6. Das Landesarbeitsgericht hat auch zu Recht entschieden, dass der Betriebsrat die Erstattung von weiteren Verpflegungsaufwendungen nicht verlangen kann. Nach der allgemeinen Reisekostenregelung des Arbeitgebers sind nicht die entstandenen Verpflegungsaufwendungen, sondern nur die reisebedingten Verpflegungsmehraufwendungen erstattungsfähig. Dies führt dazu, dass zwar ein über die im LRKG BW enthaltenen Pauschbeträge hinausgehender Erstattungsanspruch nicht besteht, aber andererseits die nach § 40 Abs. 1 BetrVG zulässige Anrechnung eines Teils der tatsächlichen Verpflegungsaufwendungen als Haushaltsersparnis entfällt.

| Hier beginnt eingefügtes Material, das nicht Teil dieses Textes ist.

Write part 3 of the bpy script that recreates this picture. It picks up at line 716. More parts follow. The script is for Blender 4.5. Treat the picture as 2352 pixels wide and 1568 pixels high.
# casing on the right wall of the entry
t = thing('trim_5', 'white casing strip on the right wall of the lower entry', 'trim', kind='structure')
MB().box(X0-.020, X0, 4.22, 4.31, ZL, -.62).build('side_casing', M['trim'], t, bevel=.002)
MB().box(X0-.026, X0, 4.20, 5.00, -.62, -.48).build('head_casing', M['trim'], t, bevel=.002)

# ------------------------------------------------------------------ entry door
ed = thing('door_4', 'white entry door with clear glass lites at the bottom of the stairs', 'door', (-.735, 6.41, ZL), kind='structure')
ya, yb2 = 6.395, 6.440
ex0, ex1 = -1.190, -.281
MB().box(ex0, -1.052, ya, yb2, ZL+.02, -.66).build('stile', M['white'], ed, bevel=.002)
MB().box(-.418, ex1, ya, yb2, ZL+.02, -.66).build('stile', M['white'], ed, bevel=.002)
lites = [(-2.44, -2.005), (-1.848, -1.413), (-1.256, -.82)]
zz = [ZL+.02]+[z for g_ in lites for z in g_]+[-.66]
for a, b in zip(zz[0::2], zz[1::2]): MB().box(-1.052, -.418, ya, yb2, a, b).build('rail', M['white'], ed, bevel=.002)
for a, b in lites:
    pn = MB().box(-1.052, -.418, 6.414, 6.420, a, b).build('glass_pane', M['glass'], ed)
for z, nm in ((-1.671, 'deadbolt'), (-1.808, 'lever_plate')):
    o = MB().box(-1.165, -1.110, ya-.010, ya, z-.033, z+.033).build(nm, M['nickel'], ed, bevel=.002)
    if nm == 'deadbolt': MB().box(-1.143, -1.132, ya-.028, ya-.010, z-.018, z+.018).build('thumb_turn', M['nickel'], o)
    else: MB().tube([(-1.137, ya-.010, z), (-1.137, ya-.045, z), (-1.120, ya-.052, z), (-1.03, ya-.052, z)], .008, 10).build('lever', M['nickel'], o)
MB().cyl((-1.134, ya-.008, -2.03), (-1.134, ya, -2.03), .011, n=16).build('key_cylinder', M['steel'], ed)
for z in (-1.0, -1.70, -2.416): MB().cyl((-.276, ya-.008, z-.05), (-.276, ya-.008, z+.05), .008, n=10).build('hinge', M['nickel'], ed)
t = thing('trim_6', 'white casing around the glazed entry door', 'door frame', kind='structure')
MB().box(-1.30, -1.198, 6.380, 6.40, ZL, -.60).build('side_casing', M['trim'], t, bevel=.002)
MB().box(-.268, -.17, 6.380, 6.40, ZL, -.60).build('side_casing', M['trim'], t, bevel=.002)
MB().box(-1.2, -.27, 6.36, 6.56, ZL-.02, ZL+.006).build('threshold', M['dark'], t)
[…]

Den sich danach für die Abwesenheitszeiten des Beteiligten zu 3) zwischen dem 19. und ergebenden Betrag von 72 Euro hat der Arbeitgeber dem Betriebsratsmitglied unstreitig erstattet. Eine weitergehende Erstattungsmöglichkeit für die reisebedingten Mehraufwendungen sieht das LRKG BW nicht vor.